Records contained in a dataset
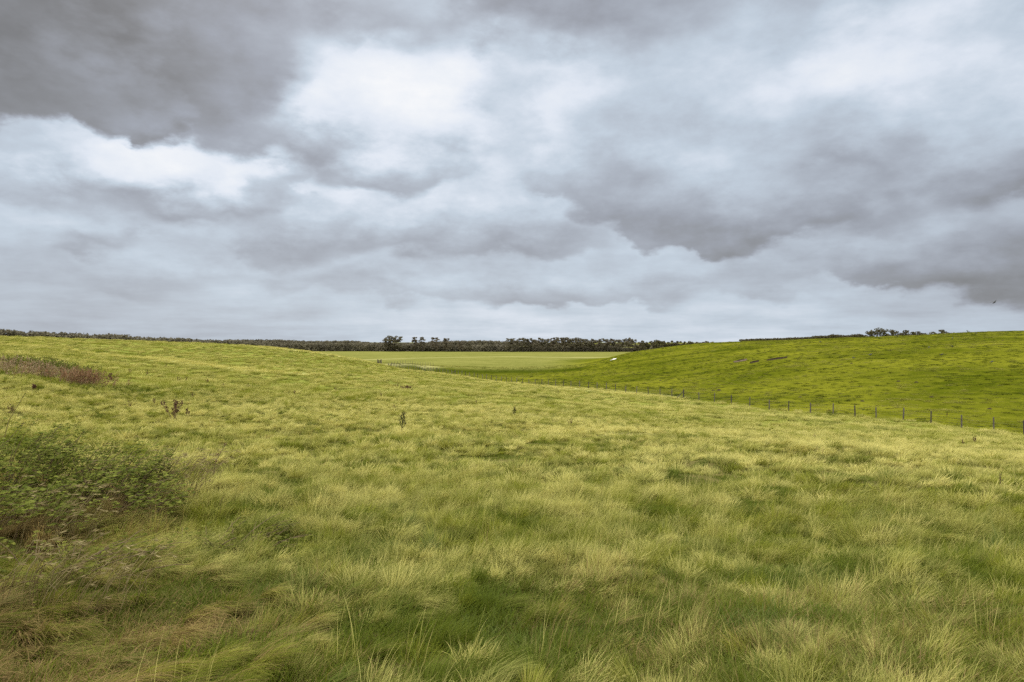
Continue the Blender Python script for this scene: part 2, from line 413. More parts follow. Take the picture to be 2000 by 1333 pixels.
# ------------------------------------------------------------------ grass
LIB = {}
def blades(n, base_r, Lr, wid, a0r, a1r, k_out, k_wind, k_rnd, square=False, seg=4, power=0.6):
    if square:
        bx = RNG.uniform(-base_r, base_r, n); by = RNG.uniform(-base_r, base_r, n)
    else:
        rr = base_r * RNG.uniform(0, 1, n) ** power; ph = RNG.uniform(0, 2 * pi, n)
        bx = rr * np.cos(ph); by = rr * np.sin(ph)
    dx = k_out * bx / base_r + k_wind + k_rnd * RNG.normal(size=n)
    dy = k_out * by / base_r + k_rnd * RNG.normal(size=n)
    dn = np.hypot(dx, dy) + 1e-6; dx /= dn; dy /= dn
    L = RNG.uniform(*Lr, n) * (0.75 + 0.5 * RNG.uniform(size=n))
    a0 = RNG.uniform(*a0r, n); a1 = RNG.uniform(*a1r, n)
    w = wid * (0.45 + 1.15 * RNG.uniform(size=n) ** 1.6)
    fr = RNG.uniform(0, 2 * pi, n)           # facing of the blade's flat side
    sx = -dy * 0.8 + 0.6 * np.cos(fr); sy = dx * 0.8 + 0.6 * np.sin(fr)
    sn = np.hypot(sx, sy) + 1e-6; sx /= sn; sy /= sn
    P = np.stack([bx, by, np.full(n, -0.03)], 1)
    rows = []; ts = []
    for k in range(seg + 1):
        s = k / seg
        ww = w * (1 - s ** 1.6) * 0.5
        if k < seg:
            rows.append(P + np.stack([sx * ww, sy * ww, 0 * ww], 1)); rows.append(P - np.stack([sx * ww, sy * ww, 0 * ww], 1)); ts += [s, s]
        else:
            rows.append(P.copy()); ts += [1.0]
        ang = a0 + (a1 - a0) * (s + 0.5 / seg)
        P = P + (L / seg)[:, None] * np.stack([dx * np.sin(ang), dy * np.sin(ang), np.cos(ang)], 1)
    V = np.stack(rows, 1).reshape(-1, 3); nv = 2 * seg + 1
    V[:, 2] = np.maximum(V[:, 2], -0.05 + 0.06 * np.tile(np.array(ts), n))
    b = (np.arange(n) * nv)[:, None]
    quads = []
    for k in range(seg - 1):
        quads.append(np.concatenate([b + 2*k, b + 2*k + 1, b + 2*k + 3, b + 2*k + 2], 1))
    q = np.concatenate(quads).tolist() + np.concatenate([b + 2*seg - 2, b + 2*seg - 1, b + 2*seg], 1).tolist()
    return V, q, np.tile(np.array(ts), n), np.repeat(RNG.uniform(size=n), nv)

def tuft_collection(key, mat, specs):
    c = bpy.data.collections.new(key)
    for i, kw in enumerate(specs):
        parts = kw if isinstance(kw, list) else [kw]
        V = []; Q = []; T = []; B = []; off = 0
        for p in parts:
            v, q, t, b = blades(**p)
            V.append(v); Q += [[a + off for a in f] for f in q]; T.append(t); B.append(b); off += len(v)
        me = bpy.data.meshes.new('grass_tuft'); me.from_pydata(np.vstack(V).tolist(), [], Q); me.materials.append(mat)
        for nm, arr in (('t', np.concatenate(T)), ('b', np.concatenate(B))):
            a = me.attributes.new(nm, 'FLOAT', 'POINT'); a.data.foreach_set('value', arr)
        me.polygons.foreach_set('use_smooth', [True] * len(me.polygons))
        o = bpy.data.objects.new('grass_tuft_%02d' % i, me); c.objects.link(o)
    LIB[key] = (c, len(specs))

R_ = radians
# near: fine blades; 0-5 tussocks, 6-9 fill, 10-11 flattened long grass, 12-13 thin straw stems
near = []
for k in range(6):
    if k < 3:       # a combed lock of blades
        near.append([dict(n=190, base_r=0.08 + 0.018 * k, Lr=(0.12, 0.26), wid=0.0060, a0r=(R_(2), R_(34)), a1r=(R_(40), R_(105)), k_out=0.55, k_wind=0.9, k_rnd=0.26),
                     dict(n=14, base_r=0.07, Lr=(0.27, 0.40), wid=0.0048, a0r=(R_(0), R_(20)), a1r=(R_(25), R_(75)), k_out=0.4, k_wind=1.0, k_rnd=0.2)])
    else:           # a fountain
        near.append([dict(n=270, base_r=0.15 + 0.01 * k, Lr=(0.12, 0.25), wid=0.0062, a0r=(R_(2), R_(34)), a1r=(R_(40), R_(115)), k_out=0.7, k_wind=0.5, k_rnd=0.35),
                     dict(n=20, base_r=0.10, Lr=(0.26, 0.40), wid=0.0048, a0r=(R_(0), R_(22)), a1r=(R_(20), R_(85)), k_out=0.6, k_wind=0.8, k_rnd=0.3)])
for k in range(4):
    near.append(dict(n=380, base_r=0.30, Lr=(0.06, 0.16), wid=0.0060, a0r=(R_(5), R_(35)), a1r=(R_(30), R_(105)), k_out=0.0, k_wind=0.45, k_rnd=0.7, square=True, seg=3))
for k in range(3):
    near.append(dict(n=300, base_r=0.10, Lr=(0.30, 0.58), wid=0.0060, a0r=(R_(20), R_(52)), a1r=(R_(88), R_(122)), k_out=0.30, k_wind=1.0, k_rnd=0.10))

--

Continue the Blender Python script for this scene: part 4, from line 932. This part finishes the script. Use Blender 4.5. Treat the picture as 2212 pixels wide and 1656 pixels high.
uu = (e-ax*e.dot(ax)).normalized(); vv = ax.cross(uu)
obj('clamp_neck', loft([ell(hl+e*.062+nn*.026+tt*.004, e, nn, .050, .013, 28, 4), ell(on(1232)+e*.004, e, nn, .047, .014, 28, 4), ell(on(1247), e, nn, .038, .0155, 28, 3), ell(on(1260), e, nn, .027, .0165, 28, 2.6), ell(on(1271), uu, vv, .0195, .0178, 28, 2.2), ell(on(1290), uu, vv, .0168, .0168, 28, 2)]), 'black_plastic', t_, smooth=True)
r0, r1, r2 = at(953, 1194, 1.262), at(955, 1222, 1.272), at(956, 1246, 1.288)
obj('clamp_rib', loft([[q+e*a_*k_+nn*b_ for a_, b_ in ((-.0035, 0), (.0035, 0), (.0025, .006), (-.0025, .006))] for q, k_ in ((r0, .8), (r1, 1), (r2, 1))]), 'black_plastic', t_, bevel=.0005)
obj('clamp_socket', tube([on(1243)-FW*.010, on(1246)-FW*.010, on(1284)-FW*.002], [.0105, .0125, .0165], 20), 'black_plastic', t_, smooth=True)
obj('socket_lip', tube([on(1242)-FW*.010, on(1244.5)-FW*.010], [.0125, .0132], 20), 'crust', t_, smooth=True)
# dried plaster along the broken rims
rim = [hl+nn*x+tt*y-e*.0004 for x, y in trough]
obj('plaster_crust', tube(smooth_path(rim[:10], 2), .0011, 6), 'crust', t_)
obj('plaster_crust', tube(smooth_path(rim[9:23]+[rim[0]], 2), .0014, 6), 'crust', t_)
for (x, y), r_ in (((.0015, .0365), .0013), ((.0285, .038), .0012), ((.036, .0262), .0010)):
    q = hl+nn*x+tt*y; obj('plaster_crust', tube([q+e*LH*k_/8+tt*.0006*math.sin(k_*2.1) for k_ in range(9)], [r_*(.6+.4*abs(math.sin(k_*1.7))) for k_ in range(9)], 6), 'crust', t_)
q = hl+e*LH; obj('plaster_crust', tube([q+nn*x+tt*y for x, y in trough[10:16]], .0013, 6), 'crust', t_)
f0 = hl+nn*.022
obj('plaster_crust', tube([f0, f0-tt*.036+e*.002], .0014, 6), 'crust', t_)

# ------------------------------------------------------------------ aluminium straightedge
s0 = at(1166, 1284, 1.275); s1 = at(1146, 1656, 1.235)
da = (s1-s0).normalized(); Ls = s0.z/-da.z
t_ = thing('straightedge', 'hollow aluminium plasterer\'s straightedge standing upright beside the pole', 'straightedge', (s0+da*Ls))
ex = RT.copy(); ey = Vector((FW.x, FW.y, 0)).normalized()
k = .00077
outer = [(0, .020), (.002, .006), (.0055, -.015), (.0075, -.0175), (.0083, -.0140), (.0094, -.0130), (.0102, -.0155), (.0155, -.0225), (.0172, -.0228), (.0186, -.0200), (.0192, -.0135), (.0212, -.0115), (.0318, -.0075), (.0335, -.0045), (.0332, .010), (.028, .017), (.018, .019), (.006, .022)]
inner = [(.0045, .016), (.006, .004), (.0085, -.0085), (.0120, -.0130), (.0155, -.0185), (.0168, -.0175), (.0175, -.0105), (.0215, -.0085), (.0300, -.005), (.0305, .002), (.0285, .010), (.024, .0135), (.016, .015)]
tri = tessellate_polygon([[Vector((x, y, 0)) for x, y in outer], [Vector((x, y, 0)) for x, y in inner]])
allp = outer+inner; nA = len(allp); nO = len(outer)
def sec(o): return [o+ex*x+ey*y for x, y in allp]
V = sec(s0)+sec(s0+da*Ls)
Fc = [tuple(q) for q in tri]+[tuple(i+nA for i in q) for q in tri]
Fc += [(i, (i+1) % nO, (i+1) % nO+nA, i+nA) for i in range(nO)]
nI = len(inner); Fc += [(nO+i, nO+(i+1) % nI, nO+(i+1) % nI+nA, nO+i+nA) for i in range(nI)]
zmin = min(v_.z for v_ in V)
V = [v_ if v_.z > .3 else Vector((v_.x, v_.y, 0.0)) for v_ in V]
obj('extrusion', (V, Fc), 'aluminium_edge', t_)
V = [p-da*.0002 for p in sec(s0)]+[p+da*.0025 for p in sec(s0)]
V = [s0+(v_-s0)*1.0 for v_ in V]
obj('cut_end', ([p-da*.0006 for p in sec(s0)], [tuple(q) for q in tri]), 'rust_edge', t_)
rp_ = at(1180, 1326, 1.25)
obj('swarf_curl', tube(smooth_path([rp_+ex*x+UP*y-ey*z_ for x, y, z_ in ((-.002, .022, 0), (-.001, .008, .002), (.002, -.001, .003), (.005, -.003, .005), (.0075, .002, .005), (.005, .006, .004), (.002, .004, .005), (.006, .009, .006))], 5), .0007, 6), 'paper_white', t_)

Given exercise
Within the listing, how many lines hold the word "scene"? Only the number is to be given.

The completed task
2